Il répète les phrases entendues à la BBC :

« Nous disons à la France qui les pleure : le rêve pour lequel ils sont morts, nous le réaliserons. »

Cette journée du lundi 11 novembre 1940 s’inscrit ainsi dans la conscience nationale, malgré la censure, la propagande allemande et vichyste.

Elle marque la collaboration au fer.

Ce thème, ce mot que Pétain et Laval – avec des intentions différentes, des oppositions fortes entre eux – répétaient sont mort-nés.

Ils ne peuvent plus être qu’affaire de propagande, donc de pouvoir minoritaire. La manifestation, seulement quatre mois après la défaite, oriente le peuple vers la résistance.
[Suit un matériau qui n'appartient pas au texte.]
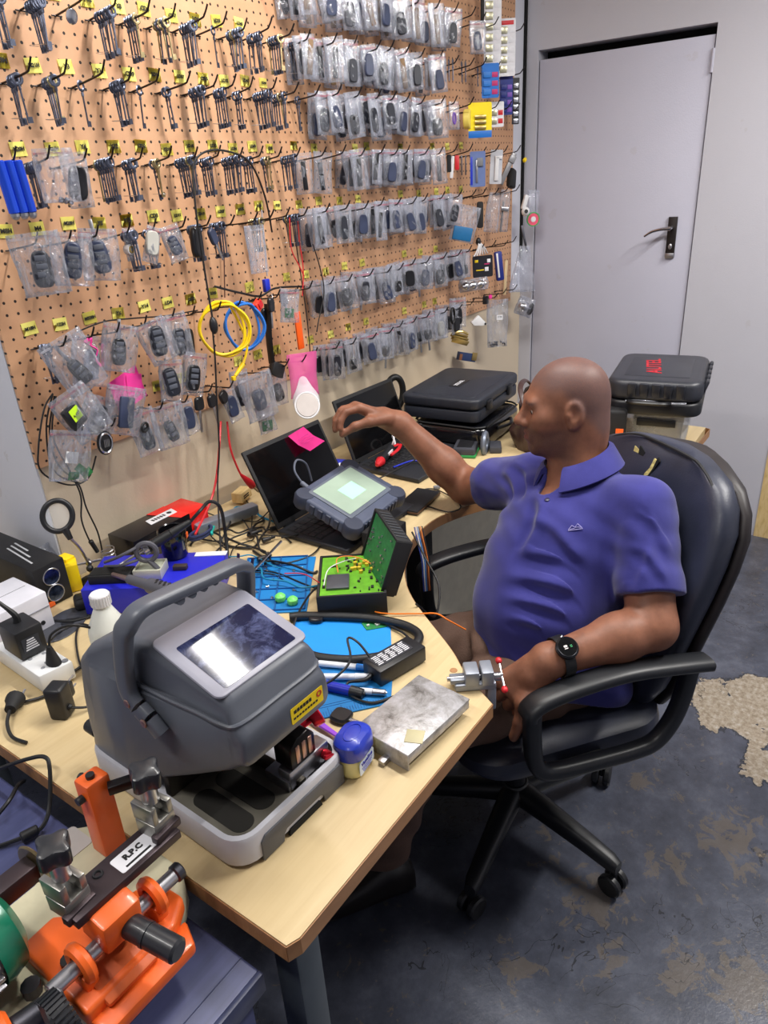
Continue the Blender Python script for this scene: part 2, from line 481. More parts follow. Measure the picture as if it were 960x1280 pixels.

Le 11 novembre 1940 fait de la poignée de main de Montoire le 24 octobre le symbole infamant de la trahison.

C’est à compter du 11 novembre que le préfet d’Eure-et-Loir, Jean Moulin, suite à un décret de révocation du samedi 2 novembre, cesse ses fonctions.
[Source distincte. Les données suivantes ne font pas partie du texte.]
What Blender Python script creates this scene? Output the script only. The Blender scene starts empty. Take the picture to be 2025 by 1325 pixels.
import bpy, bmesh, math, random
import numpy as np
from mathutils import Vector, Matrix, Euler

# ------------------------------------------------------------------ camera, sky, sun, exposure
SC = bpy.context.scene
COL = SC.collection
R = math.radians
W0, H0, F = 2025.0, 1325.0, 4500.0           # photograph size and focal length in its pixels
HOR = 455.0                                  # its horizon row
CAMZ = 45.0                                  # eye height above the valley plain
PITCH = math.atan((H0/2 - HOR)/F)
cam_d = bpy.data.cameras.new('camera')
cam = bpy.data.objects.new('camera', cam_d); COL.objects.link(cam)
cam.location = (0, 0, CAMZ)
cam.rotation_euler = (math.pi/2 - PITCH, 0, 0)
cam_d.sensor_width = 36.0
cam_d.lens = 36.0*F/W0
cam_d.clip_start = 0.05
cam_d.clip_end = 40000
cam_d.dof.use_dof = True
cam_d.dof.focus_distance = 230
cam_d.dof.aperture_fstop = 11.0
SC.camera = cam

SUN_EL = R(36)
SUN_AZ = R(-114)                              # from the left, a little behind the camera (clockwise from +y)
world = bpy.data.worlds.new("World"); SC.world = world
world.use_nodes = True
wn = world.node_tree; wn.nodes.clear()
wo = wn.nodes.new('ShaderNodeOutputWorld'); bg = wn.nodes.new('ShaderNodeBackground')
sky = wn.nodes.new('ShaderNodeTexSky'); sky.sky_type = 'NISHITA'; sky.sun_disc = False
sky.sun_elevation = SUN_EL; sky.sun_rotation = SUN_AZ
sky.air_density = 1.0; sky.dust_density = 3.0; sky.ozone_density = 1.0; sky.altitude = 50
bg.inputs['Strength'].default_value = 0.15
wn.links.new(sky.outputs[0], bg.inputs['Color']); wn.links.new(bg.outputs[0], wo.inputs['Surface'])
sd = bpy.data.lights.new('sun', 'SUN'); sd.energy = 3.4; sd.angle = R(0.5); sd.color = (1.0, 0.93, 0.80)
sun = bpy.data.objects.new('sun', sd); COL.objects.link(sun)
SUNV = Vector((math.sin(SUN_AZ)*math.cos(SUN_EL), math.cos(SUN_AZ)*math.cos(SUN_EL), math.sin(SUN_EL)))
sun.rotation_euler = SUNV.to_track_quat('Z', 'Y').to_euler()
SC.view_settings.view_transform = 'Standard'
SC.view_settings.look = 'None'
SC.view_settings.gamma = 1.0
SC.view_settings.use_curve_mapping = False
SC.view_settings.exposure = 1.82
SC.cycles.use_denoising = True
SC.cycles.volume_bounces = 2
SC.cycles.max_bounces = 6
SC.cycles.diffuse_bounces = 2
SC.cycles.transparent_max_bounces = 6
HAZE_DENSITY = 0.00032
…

« Votre nom appartient désormais à l’Histoire, déclare un fonctionnaire de la préfecture dans son discours d’adieu à Jean Moulin. Votre nom sera pour tous un symbole et le synonyme de bonté, d’énergie, de courage, de loyauté, d’honneur et de patriotisme. »

Pour ces phrases, l’auteur du discours est condamné par le nouveau préfet, un inspecteur général des finances, à être envoyé au camp d’internement de Châteaubriant.

Jean Moulin, avant de quitter la région, prend congé des autorités d’occupation.

C’est le nouveau Feldkommandant de la région, le major Ebmeir qui le reçoit et lui dit :

« Au nom de la Wehrmacht, je vous félicite de l’énergie avec laquelle vous avez su défendre les intérêts de vos administrés et l’honneur de votre pays. »

L’officier allemand ne sait pas qu’il rend ainsi plus indigne le comportement du haut fonctionnaire que Vichy vient de nommer en remplacement de Jean Moulin, révoqué ce 11 novembre 1940.